Why Everything Takes Longer Than You Think (Especially in Marketing)

How many times have you mapped out a “quick” marketing project…


Only to watch it balloon into a two-month saga with 18 review cycles, 27 Slack messages, and a last-minute “Can we add one more thing?” from the VP?

Been there. Too many times.

But here’s the thing I wish someone had drilled into me earlier in my career (and maybe into the heads of a few execs too):

The problem isn’t that you or your team aren’t working fast enough. It’s that your expectations were never realistic to begin with.

And understanding why this happens is a productivity superpower, especially for marketing leaders trying to manage expectations up and down the chain.

So let’s unpack it.

1. You’re Underestimating Decision Time

Most marketing leaders plan for execution time like writing the copy, designing the graphics, building the landing page.

But they forget to plan for decision time:

  • Getting signoff from legal

  • Getting alignment from brand

  • Chasing down that elusive VP for final approval

Each of these steps adds invisible days (sometimes weeks). And the thing is that they often happen serially, not in parallel.

You can’t hack your way out of this unless you explicitly build review timelines into your project plans. Trust me, your future self will thank you.

2. Marketing Projects Are More Complex Than They Look

A seemingly simple project ("Let’s do a campaign around our new feature!") quickly turns into:

  • Campaign strategy

  • Landing page copy + design + dev

  • Email nurture sequence

  • Social content in 4 formats

  • Ad copy variations

  • Video script + production

  • Analytics setup
    … and about 10 stakeholder check-ins.

Every added channel and asset increases coordination overhead exponentially.

Yet when we scope timelines, we rarely factor in that complexity properly. We assume “a few hours” here and there, but the integration points and coordination time are where projects really stretch out.

3. Work Happens in an Imperfect Environment

Here’s another mistake I see leaders make (I’ve done it too):

You assume your team will have full focus on your project.
Spoiler: they won’t.

People are context-switching constantly:

  • Supporting existing campaigns

  • Answering internal requests

  • Attending back-to-back meetings

  • Covering for vacationing teammates

  • Putting out fires (always, always fires)

In real life, most marketing team members can’t devote 6 straight hours to just your thing. Work happens in pockets, and progress is incremental.

If you scope projects assuming ideal conditions, you will always be disappointed. Build buffer. Always.

4. Creativity Takes Real Time (And Mental Space)

This one is particularly near and dear to me:

Creative work (writing, designing, ideating) can’t always be forced into a sprint. Yes, deadlines help. But high-quality creative output often requires:

  • Time to think

  • Time to draft and revise

  • Time to step away and come back with fresh eyes

Rushing this process leads to mediocre work that will come back to bite you later (rework, low engagement, poor brand experience).

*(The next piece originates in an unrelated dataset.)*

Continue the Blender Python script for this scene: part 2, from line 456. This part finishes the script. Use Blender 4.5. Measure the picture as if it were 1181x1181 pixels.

If you want your team to produce their best work, they need time. This is not inefficiency — it’s how creativity works.

Plan for Reality, Not Fantasy

When I coach marketing leaders or help teams streamline their workflows, this is one of the first mindset shifts we tackle:

You don’t need to squeeze your team harder. You need to scope your projects smarter.

That means:
→ Doubling your initial timeline estimates
→ Building in explicit time for reviews and decision-making
→ Communicating those realistic timelines upward
→ Defending creative time as non-negotiable

Final Thought: It’s Not Just You

Every marketing leader I know struggles with this. Heck, I still catch myself underestimating how long things will take.

But once you adopt the lens that “Everything takes longer than you think…and that’s normal,” you’ll start planning with more grace, leading with more empathy, and running a team that burns less midnight oil and delivers better work.

And that, my friend, is a productivity win worth chasing.